◆ **Task brief**
Can you reproduce the data beneath, keeping every line exact?

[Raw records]
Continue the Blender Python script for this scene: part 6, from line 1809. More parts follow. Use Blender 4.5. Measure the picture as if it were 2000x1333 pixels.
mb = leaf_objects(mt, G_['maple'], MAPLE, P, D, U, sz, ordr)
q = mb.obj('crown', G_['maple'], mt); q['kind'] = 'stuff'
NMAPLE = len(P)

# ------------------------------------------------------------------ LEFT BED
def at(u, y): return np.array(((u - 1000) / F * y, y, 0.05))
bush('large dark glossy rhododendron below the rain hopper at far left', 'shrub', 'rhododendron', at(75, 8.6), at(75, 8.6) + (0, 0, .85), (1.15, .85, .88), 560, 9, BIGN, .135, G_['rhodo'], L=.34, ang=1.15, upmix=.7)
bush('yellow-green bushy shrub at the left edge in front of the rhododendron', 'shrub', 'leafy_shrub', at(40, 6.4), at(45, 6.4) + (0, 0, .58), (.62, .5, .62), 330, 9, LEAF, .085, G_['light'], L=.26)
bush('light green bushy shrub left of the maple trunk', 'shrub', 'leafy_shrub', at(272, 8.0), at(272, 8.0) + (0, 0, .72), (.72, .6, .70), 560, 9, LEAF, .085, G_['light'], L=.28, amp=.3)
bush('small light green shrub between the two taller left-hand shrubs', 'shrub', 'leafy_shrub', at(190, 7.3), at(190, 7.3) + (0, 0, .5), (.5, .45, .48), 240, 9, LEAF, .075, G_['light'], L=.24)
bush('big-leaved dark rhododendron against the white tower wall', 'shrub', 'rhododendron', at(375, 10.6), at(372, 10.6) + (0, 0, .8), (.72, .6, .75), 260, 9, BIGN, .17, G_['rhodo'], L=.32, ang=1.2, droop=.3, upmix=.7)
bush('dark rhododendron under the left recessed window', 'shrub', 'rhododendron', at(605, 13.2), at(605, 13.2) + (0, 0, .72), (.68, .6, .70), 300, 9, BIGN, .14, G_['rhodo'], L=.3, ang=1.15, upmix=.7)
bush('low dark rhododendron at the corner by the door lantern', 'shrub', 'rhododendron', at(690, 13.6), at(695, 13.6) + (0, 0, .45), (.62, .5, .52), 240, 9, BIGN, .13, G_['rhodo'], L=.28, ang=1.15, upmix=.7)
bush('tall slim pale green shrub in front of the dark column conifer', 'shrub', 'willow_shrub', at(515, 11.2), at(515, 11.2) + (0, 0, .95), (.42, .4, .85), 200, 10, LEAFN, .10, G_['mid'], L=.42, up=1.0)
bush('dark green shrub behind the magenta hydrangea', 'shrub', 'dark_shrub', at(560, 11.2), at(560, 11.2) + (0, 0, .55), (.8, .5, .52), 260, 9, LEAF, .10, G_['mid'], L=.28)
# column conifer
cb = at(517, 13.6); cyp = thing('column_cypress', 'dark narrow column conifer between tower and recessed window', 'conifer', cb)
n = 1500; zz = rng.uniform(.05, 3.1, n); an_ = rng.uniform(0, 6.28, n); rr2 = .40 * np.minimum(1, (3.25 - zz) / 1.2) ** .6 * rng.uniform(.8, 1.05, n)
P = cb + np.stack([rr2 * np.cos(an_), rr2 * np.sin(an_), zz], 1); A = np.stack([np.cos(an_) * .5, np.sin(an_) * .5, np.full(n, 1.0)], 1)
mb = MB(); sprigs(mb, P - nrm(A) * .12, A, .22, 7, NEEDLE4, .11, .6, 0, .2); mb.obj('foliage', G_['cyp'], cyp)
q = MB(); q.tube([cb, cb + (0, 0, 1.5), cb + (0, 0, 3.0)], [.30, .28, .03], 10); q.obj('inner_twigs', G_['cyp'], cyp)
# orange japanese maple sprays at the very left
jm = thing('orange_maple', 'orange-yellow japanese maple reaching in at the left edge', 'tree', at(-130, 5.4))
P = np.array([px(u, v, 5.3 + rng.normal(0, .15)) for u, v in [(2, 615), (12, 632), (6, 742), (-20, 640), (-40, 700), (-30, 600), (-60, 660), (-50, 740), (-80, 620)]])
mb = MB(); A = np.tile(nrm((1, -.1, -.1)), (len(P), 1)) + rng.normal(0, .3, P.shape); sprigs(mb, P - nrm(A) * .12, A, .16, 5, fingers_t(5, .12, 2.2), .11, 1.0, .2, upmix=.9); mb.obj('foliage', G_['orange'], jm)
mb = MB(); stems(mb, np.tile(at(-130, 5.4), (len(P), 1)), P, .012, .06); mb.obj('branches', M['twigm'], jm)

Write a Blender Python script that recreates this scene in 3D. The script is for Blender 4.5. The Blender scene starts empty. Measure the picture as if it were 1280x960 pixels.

◆ **Result**
Continue the Blender Python script for this scene: part 6, from line 1809. More parts follow. Use Blender 4.5. Measure the picture as if it were 2000x1333 pixels.
mb = leaf_objects(mt, G_['maple'], MAPLE, P, D, U, sz, ordr)
q = mb.obj('crown', G_['maple'], mt); q['kind'] = 'stuff'
NMAPLE = len(P)

# ------------------------------------------------------------------ LEFT BED
def at(u, y): return np.array(((u - 1000) / F * y, y, 0.05))
bush('large dark glossy rhododendron below the rain hopper at far left', 'shrub', 'rhododendron', at(75, 8.6), at(75, 8.6) + (0, 0, .85), (1.15, .85, .88), 560, 9, BIGN, .135, G_['rhodo'], L=.34, ang=1.15, upmix=.7)
bush('yellow-green bushy shrub at the left edge in front of the rhododendron', 'shrub', 'leafy_shrub', at(40, 6.4), at(45, 6.4) + (0, 0, .58), (.62, .5, .62), 330, 9, LEAF, .085, G_['light'], L=.26)
bush('light green bushy shrub left of the maple trunk', 'shrub', 'leafy_shrub', at(272, 8.0), at(272, 8.0) + (0, 0, .72), (.72, .6, .70), 560, 9, LEAF, .085, G_['light'], L=.28, amp=.3)
bush('small light green shrub between the two taller left-hand shrubs', 'shrub', 'leafy_shrub', at(190, 7.3), at(190, 7.3) + (0, 0, .5), (.5, .45, .48), 240, 9, LEAF, .075, G_['light'], L=.24)
bush('big-leaved dark rhododendron against the white tower wall', 'shrub', 'rhododendron', at(375, 10.6), at(372, 10.6) + (0, 0, .8), (.72, .6, .75), 260, 9, BIGN, .17, G_['rhodo'], L=.32, ang=1.2, droop=.3, upmix=.7)
bush('dark rhododendron under the left recessed window', 'shrub', 'rhododendron', at(605, 13.2), at(605, 13.2) + (0, 0, .72), (.68, .6, .70), 300, 9, BIGN, .14, G_['rhodo'], L=.3, ang=1.15, upmix=.7)
bush('low dark rhododendron at the corner by the door lantern', 'shrub', 'rhododendron', at(690, 13.6), at(695, 13.6) + (0, 0, .45), (.62, .5, .52), 240, 9, BIGN, .13, G_['rhodo'], L=.28, ang=1.15, upmix=.7)
bush('tall slim pale green shrub in front of the dark column conifer', 'shrub', 'willow_shrub', at(515, 11.2), at(515, 11.2) + (0, 0, .95), (.42, .4, .85), 200, 10, LEAFN, .10, G_['mid'], L=.42, up=1.0)
bush('dark green shrub behind the magenta hydrangea', 'shrub', 'dark_shrub', at(560, 11.2), at(560, 11.2) + (0, 0, .55), (.8, .5, .52), 260, 9, LEAF, .10, G_['mid'], L=.28)
# column conifer
cb = at(517, 13.6); cyp = thing('column_cypress', 'dark narrow column conifer between tower and recessed window', 'conifer', cb)
n = 1500; zz = rng.uniform(.05, 3.1, n); an_ = rng.uniform(0, 6.28, n); rr2 = .40 * np.minimum(1, (3.25 - zz) / 1.2) ** .6 * rng.uniform(.8, 1.05, n)
P = cb + np.stack([rr2 * np.cos(an_), rr2 * np.sin(an_), zz], 1); A = np.stack([np.cos(an_) * .5, np.sin(an_) * .5, np.full(n, 1.0)], 1)
mb = MB(); sprigs(mb, P - nrm(A) * .12, A, .22, 7, NEEDLE4, .11, .6, 0, .2); mb.obj('foliage', G_['cyp'], cyp)
q = MB(); q.tube([cb, cb + (0, 0, 1.5), cb + (0, 0, 3.0)], [.30, .28, .03], 10); q.obj('inner_twigs', G_['cyp'], cyp)
# orange japanese maple sprays at the very left
jm = thing('orange_maple', 'orange-yellow japanese maple reaching in at the left edge', 'tree', at(-130, 5.4))
P = np.array([px(u, v, 5.3 + rng.normal(0, .15)) for u, v in [(2, 615), (12, 632), (6, 742), (-20, 640), (-40, 700), (-30, 600), (-60, 660), (-50, 740), (-80, 620)]])
mb = MB(); A = np.tile(nrm((1, -.1, -.1)), (len(P), 1)) + rng.normal(0, .3, P.shape); sprigs(mb, P - nrm(A) * .12, A, .16, 5, fingers_t(5, .12, 2.2), .11, 1.0, .2, upmix=.9); mb.obj('foliage', G_['orange'], jm)
mb = MB(); stems(mb, np.tile(at(-130, 5.4), (len(P), 1)), P, .012, .06); mb.obj('branches', M['twigm'], jm)

Write a Blender Python script that recreates this scene in 3D. The script is for Blender 4.5. The Blender scene starts empty. Measure the picture as if it were 1280x960 pixels.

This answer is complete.